Opinión

La armonía de la clase política dominicana

Federico A. Jovine RijoSanto Domingo

Asumiendo como cierta la tesis de Bosch sobre la arritmia histórica dominicana y el desfase temporal que media entre las emergencias y singularidades en el continente y su réplica en el plano local, falta todavía tiempo para que sintamos la conmoción política que ha supuesto en los países latinoamericanos el pendular ideológico y la remoción de los cimientos de nuestra gobernabilidad.

Nuestros políticos no han solucionado un solo problema estructural en la sociedad desde 1961 hasta la fecha, y es un incierto cómo y por qué no han logrado acuerdos que resuelvan o mitiguen urgencias comunes. De frente al espejo, sería también injusto juzgar a toda una clase sobre la base de sus desaciertos y falencias, obviando sus aciertos y aportes.

Los últimos 60 años han sido la historia del largo caminar del pueblo dominicano desde la tiranía hacia la libertad, y luego hacia la democracia plena. Sin embargo, el verdadero valor de toda nuestra clase política reside precisamente en saber, frente al abismo, cuándo anteponer los intereses nacionales a sus intereses particulares. Las crisis políticas post electorales de 1978 o 1994 generaron fuertes tensiones, episodios aislados de violencia o represión, pero en ningún caso perdimos el orden constitucional.

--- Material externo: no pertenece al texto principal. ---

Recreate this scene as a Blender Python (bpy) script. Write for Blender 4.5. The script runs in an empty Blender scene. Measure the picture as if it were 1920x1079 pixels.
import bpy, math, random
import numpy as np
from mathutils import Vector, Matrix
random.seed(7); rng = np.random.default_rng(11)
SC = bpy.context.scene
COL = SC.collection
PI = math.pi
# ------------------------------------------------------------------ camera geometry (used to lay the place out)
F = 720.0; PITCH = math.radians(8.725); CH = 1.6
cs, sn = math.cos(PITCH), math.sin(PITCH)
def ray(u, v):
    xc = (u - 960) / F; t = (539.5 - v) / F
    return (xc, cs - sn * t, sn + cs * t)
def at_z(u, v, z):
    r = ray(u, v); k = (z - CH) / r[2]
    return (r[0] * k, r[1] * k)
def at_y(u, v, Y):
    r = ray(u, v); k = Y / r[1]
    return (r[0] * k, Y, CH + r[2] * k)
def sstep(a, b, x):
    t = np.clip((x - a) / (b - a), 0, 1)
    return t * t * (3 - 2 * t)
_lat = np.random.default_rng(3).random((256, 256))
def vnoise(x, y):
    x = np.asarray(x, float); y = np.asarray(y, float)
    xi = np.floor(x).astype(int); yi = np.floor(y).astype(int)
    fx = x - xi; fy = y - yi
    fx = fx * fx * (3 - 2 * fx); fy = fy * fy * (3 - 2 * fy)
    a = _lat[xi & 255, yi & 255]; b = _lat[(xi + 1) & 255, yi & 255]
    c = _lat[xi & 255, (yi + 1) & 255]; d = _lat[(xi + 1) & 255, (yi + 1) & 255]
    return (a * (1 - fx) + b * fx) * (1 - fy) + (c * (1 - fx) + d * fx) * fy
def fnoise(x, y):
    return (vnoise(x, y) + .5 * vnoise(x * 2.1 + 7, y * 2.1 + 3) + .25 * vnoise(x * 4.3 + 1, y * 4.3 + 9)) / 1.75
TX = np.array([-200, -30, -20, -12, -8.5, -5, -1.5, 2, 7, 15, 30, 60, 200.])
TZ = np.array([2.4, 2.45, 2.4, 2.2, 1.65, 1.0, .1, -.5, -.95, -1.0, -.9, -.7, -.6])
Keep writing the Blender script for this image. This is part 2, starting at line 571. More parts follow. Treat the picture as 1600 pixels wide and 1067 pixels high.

Hoy, la tragicomedia de Pedro Castillo en el Perú, más que un punto final al proceso que inició desde que juró como presidente y que no cesó hasta su defenestración, representa un punto y seguido en el drama que vive un país en el que sus fuerzas políticas han decidido no ponerse de acuerdo y destruirse mutuamente, sin pensar en el futuro de toda la nación y el de ellos mismos. Desde México a Argentina el continente se sacude y los viejos acuerdos y pactos de aposentos se han roto; en ese clima de inseguridad e inestabilidad permanente el futuro se torna incierto, se pierde inversión, crecimiento, y, sobre todo, pierde la gente.

Definitivamente, debemos reconocer que la estabilidad política de la República Dominicana, punto en el que el presidente Luís Abinader ha sido firme, constituye nuestro mayor activo, y su base lo es, sin duda, el manejo armonioso y respetuoso de los políticos dominicanos, que en los momentos aciagos han sabido hacer lo que en otros países no han podido: ceder, sentarse, dialogar, acordar y respetar los acuerdos, y eso hay que valorarlo y cuidarlo.

República Dominicana, tristemente, Perú es el espejo en donde no quisiéramos vernos reflejados.